Bias

Nobel Prize-winning scientist was at first denied a Wikipedia entry — but not her male colleague

Nobel Prize-winning physicist Donna Strickland. (University of Waterloo)

It has been revealed that Wikipedia users who created a page for recent Nobel Prize-winning physicist Donna Strickland were forced to delete her page just months before her historic win this week — in spite of the fact that one of her chief male collaborators had been given his own page more than a decade earlier. The good news is she now has a Wikipedia page and it’s a thorough summary of her remarkable career.

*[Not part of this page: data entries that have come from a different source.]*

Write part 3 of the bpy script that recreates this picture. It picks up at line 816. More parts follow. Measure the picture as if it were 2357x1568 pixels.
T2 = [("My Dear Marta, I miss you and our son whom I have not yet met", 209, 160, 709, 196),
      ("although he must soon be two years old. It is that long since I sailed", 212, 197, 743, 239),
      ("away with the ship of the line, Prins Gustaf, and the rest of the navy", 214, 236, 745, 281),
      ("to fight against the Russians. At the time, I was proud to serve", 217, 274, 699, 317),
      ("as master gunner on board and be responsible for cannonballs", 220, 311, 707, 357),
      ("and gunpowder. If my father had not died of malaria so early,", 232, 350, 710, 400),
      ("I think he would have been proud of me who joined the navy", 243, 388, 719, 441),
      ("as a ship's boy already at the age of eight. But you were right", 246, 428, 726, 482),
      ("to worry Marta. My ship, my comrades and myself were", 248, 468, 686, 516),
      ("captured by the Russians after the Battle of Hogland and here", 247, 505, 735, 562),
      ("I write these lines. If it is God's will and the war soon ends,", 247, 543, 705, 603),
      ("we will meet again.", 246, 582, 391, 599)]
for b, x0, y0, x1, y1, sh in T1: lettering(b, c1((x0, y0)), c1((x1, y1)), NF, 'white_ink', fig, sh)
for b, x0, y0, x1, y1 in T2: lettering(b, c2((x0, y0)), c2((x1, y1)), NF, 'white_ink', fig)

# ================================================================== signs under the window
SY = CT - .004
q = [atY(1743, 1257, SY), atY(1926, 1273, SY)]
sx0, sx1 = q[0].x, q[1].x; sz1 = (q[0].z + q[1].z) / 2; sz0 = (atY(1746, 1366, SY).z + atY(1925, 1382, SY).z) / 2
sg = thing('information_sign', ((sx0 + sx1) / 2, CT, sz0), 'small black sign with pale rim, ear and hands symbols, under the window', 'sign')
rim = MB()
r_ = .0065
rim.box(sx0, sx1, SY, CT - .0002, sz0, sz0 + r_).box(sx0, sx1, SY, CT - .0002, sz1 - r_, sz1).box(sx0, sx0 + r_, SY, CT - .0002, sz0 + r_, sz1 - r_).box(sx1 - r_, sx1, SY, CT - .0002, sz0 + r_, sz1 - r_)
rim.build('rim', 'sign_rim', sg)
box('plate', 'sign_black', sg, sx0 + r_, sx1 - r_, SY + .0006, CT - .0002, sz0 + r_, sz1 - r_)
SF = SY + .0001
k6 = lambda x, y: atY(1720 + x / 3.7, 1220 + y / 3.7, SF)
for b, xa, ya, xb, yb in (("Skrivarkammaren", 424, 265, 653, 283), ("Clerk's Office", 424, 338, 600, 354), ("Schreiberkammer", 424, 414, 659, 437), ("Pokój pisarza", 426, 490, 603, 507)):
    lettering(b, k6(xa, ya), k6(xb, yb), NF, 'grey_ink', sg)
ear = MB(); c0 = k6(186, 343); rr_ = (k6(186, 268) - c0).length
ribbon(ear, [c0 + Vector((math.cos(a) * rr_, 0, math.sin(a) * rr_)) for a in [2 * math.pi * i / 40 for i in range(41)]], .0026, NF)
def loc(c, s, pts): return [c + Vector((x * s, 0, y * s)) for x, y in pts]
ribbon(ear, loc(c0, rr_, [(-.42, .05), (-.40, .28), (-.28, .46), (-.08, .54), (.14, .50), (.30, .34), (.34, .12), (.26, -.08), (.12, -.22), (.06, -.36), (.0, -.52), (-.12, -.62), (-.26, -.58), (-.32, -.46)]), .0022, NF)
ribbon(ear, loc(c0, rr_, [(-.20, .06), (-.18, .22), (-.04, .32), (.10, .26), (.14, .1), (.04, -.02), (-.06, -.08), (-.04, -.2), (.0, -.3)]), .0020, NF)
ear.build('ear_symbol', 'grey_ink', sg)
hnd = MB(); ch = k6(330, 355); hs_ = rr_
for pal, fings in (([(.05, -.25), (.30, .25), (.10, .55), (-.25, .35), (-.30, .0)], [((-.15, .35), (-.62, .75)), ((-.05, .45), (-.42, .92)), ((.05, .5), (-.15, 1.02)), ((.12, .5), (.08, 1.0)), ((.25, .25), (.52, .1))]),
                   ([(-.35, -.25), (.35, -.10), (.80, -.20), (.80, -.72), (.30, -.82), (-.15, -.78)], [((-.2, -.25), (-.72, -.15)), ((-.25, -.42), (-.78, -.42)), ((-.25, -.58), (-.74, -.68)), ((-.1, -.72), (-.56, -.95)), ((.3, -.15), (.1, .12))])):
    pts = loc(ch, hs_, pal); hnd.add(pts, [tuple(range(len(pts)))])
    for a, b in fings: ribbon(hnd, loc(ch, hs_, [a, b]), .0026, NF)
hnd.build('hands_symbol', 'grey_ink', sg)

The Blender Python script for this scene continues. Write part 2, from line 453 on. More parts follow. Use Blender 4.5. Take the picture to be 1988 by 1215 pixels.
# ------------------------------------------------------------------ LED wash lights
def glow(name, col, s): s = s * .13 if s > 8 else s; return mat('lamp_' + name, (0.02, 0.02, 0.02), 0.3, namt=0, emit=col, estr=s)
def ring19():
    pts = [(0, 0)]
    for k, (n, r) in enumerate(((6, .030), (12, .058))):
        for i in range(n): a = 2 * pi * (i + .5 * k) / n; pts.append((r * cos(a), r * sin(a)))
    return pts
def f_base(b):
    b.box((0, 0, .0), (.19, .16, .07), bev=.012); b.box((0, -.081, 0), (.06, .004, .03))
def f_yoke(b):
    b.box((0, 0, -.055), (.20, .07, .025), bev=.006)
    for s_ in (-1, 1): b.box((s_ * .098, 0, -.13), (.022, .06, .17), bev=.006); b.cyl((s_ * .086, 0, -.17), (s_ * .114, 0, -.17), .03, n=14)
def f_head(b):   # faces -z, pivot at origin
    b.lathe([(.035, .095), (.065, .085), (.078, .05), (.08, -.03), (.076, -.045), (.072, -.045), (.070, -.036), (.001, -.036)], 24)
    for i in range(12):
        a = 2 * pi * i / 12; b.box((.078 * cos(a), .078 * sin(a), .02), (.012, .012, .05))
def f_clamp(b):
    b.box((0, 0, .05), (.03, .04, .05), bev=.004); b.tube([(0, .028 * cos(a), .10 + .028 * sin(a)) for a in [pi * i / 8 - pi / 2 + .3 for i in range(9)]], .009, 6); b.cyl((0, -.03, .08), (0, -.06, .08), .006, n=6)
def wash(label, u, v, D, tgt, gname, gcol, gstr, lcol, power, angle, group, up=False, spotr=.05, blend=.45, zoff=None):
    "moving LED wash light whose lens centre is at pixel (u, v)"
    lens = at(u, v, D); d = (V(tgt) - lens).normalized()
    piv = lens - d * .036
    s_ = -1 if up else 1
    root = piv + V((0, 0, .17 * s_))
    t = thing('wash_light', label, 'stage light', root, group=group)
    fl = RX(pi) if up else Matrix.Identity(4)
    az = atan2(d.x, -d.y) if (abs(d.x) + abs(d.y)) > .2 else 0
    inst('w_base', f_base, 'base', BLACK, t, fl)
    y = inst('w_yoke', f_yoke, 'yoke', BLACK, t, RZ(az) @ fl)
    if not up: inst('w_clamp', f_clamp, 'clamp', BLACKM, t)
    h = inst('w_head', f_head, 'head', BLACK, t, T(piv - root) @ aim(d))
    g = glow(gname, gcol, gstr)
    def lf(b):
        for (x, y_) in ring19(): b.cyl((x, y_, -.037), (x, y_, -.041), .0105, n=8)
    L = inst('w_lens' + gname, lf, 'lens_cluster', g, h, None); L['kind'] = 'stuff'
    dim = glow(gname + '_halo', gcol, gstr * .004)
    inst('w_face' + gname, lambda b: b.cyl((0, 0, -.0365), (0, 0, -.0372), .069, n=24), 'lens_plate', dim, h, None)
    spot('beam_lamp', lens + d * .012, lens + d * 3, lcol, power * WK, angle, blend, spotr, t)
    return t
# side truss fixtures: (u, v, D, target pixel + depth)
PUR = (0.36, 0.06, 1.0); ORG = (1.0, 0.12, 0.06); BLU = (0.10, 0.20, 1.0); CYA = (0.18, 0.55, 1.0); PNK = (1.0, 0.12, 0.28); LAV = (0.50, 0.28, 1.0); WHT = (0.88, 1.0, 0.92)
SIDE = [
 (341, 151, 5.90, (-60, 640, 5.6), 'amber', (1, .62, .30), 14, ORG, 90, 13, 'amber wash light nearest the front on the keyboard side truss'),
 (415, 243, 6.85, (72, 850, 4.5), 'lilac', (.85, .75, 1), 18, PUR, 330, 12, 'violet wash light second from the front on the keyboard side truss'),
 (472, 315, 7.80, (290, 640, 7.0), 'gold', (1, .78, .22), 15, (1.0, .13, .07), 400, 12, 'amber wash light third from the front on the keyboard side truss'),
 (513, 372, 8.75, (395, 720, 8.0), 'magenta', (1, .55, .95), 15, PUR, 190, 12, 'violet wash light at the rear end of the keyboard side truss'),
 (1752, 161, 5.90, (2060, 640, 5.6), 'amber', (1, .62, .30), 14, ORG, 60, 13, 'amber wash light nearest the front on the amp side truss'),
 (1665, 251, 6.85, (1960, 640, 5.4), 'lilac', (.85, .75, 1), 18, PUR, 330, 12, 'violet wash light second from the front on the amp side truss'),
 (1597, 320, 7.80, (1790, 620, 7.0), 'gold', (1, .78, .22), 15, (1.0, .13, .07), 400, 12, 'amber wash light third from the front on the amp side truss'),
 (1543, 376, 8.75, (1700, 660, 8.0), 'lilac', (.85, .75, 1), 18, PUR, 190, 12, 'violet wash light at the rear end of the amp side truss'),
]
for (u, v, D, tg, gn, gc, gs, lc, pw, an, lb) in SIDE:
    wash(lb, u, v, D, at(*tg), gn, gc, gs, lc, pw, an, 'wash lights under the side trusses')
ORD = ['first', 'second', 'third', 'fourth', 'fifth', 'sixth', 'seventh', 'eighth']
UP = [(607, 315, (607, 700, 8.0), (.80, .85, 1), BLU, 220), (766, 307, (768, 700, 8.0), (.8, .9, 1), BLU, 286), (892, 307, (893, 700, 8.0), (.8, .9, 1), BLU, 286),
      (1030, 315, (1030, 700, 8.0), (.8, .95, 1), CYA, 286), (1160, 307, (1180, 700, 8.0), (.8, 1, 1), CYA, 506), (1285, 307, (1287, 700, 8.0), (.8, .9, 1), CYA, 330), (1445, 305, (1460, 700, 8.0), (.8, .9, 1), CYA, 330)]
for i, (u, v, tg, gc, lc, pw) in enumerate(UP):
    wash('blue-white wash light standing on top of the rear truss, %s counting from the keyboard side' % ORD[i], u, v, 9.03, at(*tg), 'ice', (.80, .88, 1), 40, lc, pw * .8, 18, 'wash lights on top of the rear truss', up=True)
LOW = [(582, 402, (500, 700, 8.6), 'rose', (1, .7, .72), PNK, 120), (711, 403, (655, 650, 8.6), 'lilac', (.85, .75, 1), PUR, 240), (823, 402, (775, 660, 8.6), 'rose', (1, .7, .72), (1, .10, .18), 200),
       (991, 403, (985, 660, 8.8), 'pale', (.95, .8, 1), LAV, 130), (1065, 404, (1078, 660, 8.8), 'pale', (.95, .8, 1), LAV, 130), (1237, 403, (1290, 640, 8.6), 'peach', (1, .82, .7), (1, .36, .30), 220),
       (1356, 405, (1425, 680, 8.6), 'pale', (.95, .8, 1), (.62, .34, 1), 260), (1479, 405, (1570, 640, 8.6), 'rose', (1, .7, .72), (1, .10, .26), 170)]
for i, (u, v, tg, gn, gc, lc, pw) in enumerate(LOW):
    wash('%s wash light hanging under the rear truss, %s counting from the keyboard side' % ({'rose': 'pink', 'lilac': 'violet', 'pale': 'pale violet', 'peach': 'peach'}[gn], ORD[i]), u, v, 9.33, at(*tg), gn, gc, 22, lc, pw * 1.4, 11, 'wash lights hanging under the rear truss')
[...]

Strickland, an associate professor of physics and astronomy at the University of Waterloo and former president of the Optical Society, became the first woman in 55 years — and just the third woman ever — to win the Nobel Prize in Physics for her work in laser physics alongside American scientist Arthur Ashkin and her longtime colleague Gérard Mourou. But in a minor scandal that appears to illustrate the biases faced by women both in science and at Wikipedia, while Mourou has boasted a page in the popular online encyclopedia since 2005, an attempt by users to create a page for her in March was denied after a Moderator ruled that she didn’t “[qualify] for a Wikipedia article.” Following the announcement that she had been awarded the Nobel prize, Wikipedia scrambled and managed to rapidly erect a page for her just an hour and a half later.

Over the past 117 years, just 50 women have won Nobel prizes in the sciences — compared to 873 men.

We are disappointed looking at the larger perspective that more women have not been awarded,” said Göran Hansson, the vice chair of the board of directors of the Nobel Foundation, in a recent interview. “I suspect there are many more women who are deserving to be considered for the prize.”

Asked about the difficulties faced by women scientists in terms of achieving recognition as a woman scientist, Strickland told The Canadian Press that it was important to “never lose the fact that we are moving forward — we are always marching forward.”

“We need to celebrate women physicists because we’re out there. I’m honored to be one of those women,” she added after winning the prestigious award.